Julie Hale as Siobhan in 'The Curious Incident of the Dog in the Night-Time'It may seem an impossible task to meet the expectations of Haddon's literary creation, which makes for a huge, complicated and exhausting role onstage. But Jenkins anchors it strongly so as to allow a proper development of his vital relationship with his father, Ed: Stuart Laing invests that part with a subtle mix of clumsiness, care and failure to cope. Emma Beattie, as Judy, transitions excellently from the alluring dream of Christopher's dead mum to a much more fallible reality. Julie Hale (pictured above) is sweet and steady as his guiding companion and teacher, Siobhan, and I particularly liked Lynette Clark, pullng at the emotions persuasively as the cosy neighbour, Mrs Alexander: she's as comforting as buttered toast and tea. 

The production has been on the road a long time, and there is that suspicion of lack of freshness; the upside is pinpoint timing, precisely rehearsed – the train runs absolutely on time and the animals behave miraculously.

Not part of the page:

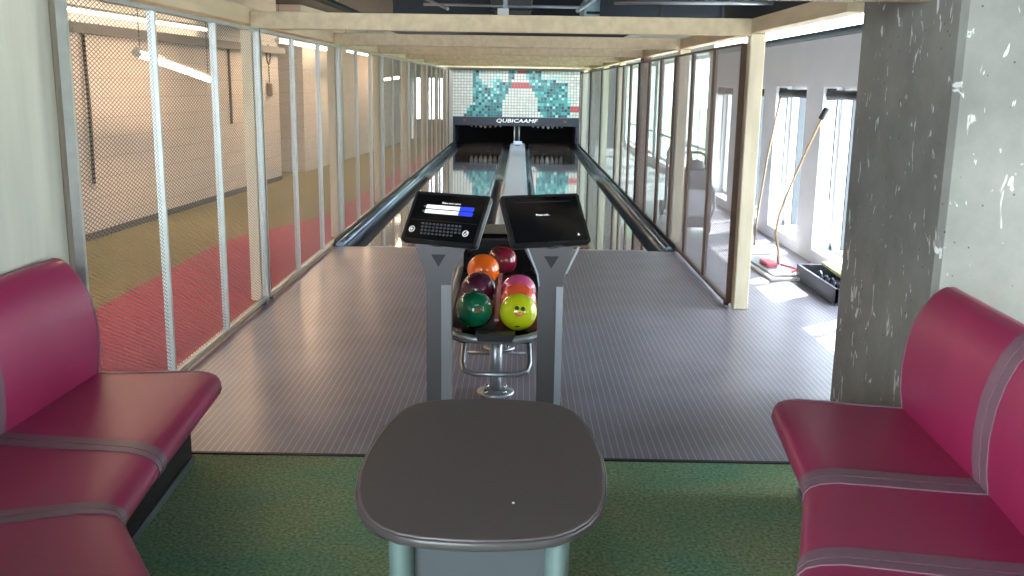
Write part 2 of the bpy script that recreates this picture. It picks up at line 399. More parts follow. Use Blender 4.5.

The first half of the play is about the detective work and sustains an excellent through-narrative. The second, which I liked less, is louder and more diffuse, reaching for laughs and building toward the denouement of whether Christopher will make his exam. A low point has to be the occasional bursts of violent light and white noise, deployed to illustrate mental panic, and these are surely loud enough to scare off more sensitive souls in the audience. I can only wonder if the true terror of autism isn't more silent and internal: a mental world imploding and better shown through acting than amps.